Metro police maintain that the reclassification is simply a change in paperwork with no real-world consequences and that every case, even if labeled a matter of record, is investigated with the same vigor as if it were labeled a rape.

"Matter of record, rape, sodomy, they're all just labels, when you look at it. It's just the label that goes on the report," said Lt. Preston Brandimore, head of Metro's Sex Crimes Unit and the one in charge of reviewing the cases after news media reports raised questions about the rape statistics. "When we're talking about prosecuting or investigating, they all get investigated the same."

I'm trying to give the police department as much of a benefit of the doubt as humanly possible. Perhaps Brian Haas's typification of of the reclassification being "simply a change in paperwork with no real-world consequences" is unfair. One hopes.

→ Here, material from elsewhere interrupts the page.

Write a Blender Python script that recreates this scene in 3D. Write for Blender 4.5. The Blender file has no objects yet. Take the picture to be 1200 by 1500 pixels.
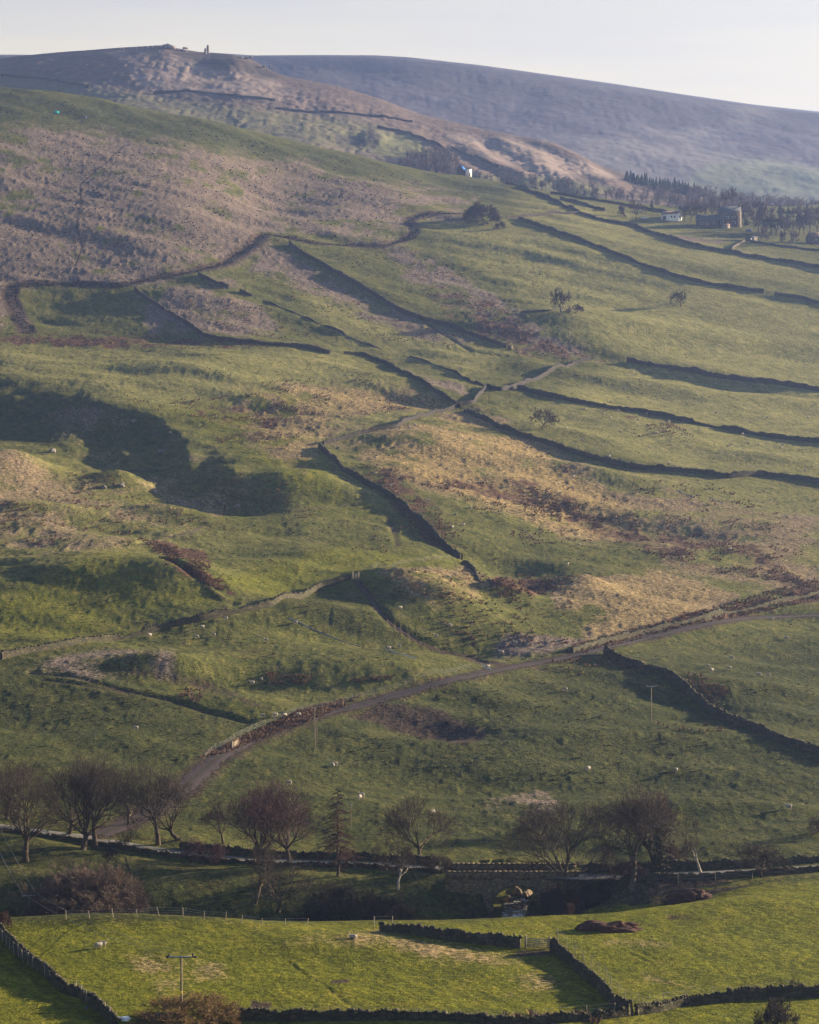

And yet, based on what Lt. Brandimore says in the next paragraph, I have my concerns.

So let's be clear: This isn't simply a matter of a "change in paperwork with no real-world consequences."

This is a matter of the Metro Police Department lying to the people of Nashville about how many sexual assaults happened in this city over the past few years. Lying to make themselves look better. Lying in a way that gave potential victims a false sense of how safe the city is.

This is a grave situation, when the citizens of a city cannot trust their police force. That's a fundamental breakdown in society, when the people charged to protect us from the bad guys take up the habits of those bad guys. This is why, I suspect, we saw police officers repeatedly trying to bring the shenanigans of the department to the attention of the public, because those officers understood how important it is that law-abiding citizens be able to trust that they and the police are on the same side.

If the police department doesn't understand how grave this breach of trust is, someone from the mayor's office needs to go make it very, very clear.

The reclassification of these reports from "matters of public record" to the actual crimes they were reported to be is not just a matter of "the label that goes on the report." This is supposed to be Metro's preliminary response to the citizens of the city that they understand that lying to us is a grave violation of trust and antithetical to the role of the police in our city. It's meant to show that this will not happen again.

And I wish Lt. Brandimore understood the trouble the people of Nashville have. The police department has proven it will lie about sex crimes. Lt. Brandimore can say whatever he likes about how unimportant those lies are, but the department no longer has any credibility when it comes to being believed about anything it says about sex crimes.

I hope what he's saying is true and that these incidents were all properly investigated. But it's going to be a long time before Nashville should feel comfortable taking him at his word.